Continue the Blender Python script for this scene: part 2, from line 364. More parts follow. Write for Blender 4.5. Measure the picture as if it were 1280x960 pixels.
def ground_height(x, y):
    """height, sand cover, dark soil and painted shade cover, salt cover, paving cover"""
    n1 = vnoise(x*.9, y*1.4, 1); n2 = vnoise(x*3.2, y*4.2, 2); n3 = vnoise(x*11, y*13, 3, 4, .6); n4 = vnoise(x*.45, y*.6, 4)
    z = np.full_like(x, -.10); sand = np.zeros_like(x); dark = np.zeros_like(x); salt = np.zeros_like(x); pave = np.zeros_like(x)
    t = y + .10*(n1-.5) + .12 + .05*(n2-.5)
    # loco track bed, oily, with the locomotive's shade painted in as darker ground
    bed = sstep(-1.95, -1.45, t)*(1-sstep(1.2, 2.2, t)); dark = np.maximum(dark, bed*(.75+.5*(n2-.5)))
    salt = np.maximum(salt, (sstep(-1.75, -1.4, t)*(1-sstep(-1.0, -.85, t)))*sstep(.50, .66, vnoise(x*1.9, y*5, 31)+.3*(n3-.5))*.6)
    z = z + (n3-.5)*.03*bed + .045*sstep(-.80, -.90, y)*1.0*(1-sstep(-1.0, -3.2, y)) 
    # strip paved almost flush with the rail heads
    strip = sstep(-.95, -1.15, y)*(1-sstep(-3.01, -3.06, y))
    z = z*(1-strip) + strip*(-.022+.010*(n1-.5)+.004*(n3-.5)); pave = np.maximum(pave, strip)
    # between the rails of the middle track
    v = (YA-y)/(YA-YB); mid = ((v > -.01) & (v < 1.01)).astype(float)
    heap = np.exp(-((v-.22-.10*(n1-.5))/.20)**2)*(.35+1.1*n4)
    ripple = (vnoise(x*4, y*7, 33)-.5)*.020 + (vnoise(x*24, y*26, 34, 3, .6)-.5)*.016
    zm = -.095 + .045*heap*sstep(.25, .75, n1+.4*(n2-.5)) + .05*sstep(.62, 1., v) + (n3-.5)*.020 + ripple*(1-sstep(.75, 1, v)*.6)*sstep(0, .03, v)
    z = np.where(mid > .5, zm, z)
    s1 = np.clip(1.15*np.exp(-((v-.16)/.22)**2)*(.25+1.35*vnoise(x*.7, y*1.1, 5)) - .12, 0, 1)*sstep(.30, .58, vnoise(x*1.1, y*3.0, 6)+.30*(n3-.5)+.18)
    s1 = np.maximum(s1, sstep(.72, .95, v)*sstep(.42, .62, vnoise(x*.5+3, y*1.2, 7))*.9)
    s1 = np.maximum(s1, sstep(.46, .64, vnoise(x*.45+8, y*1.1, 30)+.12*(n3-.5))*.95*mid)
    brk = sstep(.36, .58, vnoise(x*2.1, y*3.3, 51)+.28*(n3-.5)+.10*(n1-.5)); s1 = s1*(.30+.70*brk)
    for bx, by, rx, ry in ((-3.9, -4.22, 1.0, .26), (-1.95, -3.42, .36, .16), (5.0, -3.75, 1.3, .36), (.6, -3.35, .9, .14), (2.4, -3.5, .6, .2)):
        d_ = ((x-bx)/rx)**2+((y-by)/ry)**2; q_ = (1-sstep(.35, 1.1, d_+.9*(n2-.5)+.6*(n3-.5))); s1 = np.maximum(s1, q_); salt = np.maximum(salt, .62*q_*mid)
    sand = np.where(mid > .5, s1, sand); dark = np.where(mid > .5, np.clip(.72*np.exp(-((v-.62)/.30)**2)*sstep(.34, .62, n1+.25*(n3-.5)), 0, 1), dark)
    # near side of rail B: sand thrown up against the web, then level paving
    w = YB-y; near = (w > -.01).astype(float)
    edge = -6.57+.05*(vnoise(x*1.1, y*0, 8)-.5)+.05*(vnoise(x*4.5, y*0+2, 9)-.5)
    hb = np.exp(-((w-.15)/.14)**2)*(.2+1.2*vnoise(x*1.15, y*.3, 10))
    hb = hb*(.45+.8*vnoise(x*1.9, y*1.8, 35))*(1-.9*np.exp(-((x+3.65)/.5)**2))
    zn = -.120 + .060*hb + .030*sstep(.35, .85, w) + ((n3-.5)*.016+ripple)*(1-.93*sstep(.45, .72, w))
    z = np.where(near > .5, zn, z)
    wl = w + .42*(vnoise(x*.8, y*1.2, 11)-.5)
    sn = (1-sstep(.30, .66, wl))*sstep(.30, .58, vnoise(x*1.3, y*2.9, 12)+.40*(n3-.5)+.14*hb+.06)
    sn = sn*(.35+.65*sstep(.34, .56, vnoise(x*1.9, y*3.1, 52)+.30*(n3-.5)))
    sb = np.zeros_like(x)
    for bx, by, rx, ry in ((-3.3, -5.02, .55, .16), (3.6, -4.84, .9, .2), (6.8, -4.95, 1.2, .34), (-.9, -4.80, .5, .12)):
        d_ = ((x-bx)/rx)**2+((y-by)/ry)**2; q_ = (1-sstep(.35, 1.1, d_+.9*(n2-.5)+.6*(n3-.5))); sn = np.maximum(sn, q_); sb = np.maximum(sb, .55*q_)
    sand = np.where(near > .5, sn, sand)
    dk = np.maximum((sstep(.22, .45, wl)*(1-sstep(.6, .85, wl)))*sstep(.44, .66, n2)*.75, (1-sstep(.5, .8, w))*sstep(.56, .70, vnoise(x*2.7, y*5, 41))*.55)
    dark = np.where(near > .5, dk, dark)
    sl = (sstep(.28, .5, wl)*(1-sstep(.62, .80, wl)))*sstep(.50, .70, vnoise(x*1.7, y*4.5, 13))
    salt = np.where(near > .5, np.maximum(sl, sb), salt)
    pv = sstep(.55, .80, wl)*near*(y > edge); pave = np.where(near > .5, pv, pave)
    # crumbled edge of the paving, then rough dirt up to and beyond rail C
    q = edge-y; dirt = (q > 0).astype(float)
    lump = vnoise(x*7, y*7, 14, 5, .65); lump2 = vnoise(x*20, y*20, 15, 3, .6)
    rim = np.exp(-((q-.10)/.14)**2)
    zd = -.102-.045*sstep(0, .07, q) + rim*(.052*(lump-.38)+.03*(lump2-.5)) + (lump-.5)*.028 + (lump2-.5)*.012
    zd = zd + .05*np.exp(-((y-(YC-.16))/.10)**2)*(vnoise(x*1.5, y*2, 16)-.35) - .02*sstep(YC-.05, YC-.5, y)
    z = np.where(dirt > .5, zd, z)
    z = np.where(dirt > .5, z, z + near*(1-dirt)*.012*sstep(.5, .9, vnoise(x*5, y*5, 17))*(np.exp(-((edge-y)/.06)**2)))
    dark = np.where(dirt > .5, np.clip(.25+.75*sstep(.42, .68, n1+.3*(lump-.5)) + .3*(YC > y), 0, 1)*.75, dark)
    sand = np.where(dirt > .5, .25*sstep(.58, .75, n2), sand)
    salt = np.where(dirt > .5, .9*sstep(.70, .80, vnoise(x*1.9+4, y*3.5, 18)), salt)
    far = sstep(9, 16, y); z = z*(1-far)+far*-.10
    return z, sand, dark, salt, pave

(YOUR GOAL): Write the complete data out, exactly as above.

(ANSWER TO THE TASK):
Continue the Blender Python script for this scene: part 2, from line 364. More parts follow. Write for Blender 4.5. Measure the picture as if it were 1280x960 pixels.
def ground_height(x, y):
    """height, sand cover, dark soil and painted shade cover, salt cover, paving cover"""
    n1 = vnoise(x*.9, y*1.4, 1); n2 = vnoise(x*3.2, y*4.2, 2); n3 = vnoise(x*11, y*13, 3, 4, .6); n4 = vnoise(x*.45, y*.6, 4)
    z = np.full_like(x, -.10); sand = np.zeros_like(x); dark = np.zeros_like(x); salt = np.zeros_like(x); pave = np.zeros_like(x)
    t = y + .10*(n1-.5) + .12 + .05*(n2-.5)
    # loco track bed, oily, with the locomotive's shade painted in as darker ground
    bed = sstep(-1.95, -1.45, t)*(1-sstep(1.2, 2.2, t)); dark = np.maximum(dark, bed*(.75+.5*(n2-.5)))
    salt = np.maximum(salt, (sstep(-1.75, -1.4, t)*(1-sstep(-1.0, -.85, t)))*sstep(.50, .66, vnoise(x*1.9, y*5, 31)+.3*(n3-.5))*.6)
    z = z + (n3-.5)*.03*bed + .045*sstep(-.80, -.90, y)*1.0*(1-sstep(-1.0, -3.2, y)) 
    # strip paved almost flush with the rail heads
    strip = sstep(-.95, -1.15, y)*(1-sstep(-3.01, -3.06, y))
    z = z*(1-strip) + strip*(-.022+.010*(n1-.5)+.004*(n3-.5)); pave = np.maximum(pave, strip)
    # between the rails of the middle track
    v = (YA-y)/(YA-YB); mid = ((v > -.01) & (v < 1.01)).astype(float)
    heap = np.exp(-((v-.22-.10*(n1-.5))/.20)**2)*(.35+1.1*n4)
    ripple = (vnoise(x*4, y*7, 33)-.5)*.020 + (vnoise(x*24, y*26, 34, 3, .6)-.5)*.016
    zm = -.095 + .045*heap*sstep(.25, .75, n1+.4*(n2-.5)) + .05*sstep(.62, 1., v) + (n3-.5)*.020 + ripple*(1-sstep(.75, 1, v)*.6)*sstep(0, .03, v)
    z = np.where(mid > .5, zm, z)
    s1 = np.clip(1.15*np.exp(-((v-.16)/.22)**2)*(.25+1.35*vnoise(x*.7, y*1.1, 5)) - .12, 0, 1)*sstep(.30, .58, vnoise(x*1.1, y*3.0, 6)+.30*(n3-.5)+.18)
    s1 = np.maximum(s1, sstep(.72, .95, v)*sstep(.42, .62, vnoise(x*.5+3, y*1.2, 7))*.9)
    s1 = np.maximum(s1, sstep(.46, .64, vnoise(x*.45+8, y*1.1, 30)+.12*(n3-.5))*.95*mid)
    brk = sstep(.36, .58, vnoise(x*2.1, y*3.3, 51)+.28*(n3-.5)+.10*(n1-.5)); s1 = s1*(.30+.70*brk)
    for bx, by, rx, ry in ((-3.9, -4.22, 1.0, .26), (-1.95, -3.42, .36, .16), (5.0, -3.75, 1.3, .36), (.6, -3.35, .9, .14), (2.4, -3.5, .6, .2)):
        d_ = ((x-bx)/rx)**2+((y-by)/ry)**2; q_ = (1-sstep(.35, 1.1, d_+.9*(n2-.5)+.6*(n3-.5))); s1 = np.maximum(s1, q_); salt = np.maximum(salt, .62*q_*mid)
    sand = np.where(mid > .5, s1, sand); dark = np.where(mid > .5, np.clip(.72*np.exp(-((v-.62)/.30)**2)*sstep(.34, .62, n1+.25*(n3-.5)), 0, 1), dark)
    # near side of rail B: sand thrown up against the web, then level paving
    w = YB-y; near = (w > -.01).astype(float)
    edge = -6.57+.05*(vnoise(x*1.1, y*0, 8)-.5)+.05*(vnoise(x*4.5, y*0+2, 9)-.5)
    hb = np.exp(-((w-.15)/.14)**2)*(.2+1.2*vnoise(x*1.15, y*.3, 10))
    hb = hb*(.45+.8*vnoise(x*1.9, y*1.8, 35))*(1-.9*np.exp(-((x+3.65)/.5)**2))
    zn = -.120 + .060*hb + .030*sstep(.35, .85, w) + ((n3-.5)*.016+ripple)*(1-.93*sstep(.45, .72, w))
    z = np.where(near > .5, zn, z)
    wl = w + .42*(vnoise(x*.8, y*1.2, 11)-.5)
    sn = (1-sstep(.30, .66, wl))*sstep(.30, .58, vnoise(x*1.3, y*2.9, 12)+.40*(n3-.5)+.14*hb+.06)
    sn = sn*(.35+.65*sstep(.34, .56, vnoise(x*1.9, y*3.1, 52)+.30*(n3-.5)))
    sb = np.zeros_like(x)
    for bx, by, rx, ry in ((-3.3, -5.02, .55, .16), (3.6, -4.84, .9, .2), (6.8, -4.95, 1.2, .34), (-.9, -4.80, .5, .12)):
        d_ = ((x-bx)/rx)**2+((y-by)/ry)**2; q_ = (1-sstep(.35, 1.1, d_+.9*(n2-.5)+.6*(n3-.5))); sn = np.maximum(sn, q_); sb = np.maximum(sb, .55*q_)
    sand = np.where(near > .5, sn, sand)
    dk = np.maximum((sstep(.22, .45, wl)*(1-sstep(.6, .85, wl)))*sstep(.44, .66, n2)*.75, (1-sstep(.5, .8, w))*sstep(.56, .70, vnoise(x*2.7, y*5, 41))*.55)
    dark = np.where(near > .5, dk, dark)
    sl = (sstep(.28, .5, wl)*(1-sstep(.62, .80, wl)))*sstep(.50, .70, vnoise(x*1.7, y*4.5, 13))
    salt = np.where(near > .5, np.maximum(sl, sb), salt)
    pv = sstep(.55, .80, wl)*near*(y > edge); pave = np.where(near > .5, pv, pave)
    # crumbled edge of the paving, then rough dirt up to and beyond rail C
    q = edge-y; dirt = (q > 0).astype(float)
    lump = vnoise(x*7, y*7, 14, 5, .65); lump2 = vnoise(x*20, y*20, 15, 3, .6)
    rim = np.exp(-((q-.10)/.14)**2)
    zd = -.102-.045*sstep(0, .07, q) + rim*(.052*(lump-.38)+.03*(lump2-.5)) + (lump-.5)*.028 + (lump2-.5)*.012
    zd = zd + .05*np.exp(-((y-(YC-.16))/.10)**2)*(vnoise(x*1.5, y*2, 16)-.35) - .02*sstep(YC-.05, YC-.5, y)
    z = np.where(dirt > .5, zd, z)
    z = np.where(dirt > .5, z, z + near*(1-dirt)*.012*sstep(.5, .9, vnoise(x*5, y*5, 17))*(np.exp(-((edge-y)/.06)**2)))
    dark = np.where(dirt > .5, np.clip(.25+.75*sstep(.42, .68, n1+.3*(lump-.5)) + .3*(YC > y), 0, 1)*.75, dark)
    sand = np.where(dirt > .5, .25*sstep(.58, .75, n2), sand)
    salt = np.where(dirt > .5, .9*sstep(.70, .80, vnoise(x*1.9+4, y*3.5, 18)), salt)
    far = sstep(9, 16, y); z = z*(1-far)+far*-.10
    return z, sand, dark, salt, pave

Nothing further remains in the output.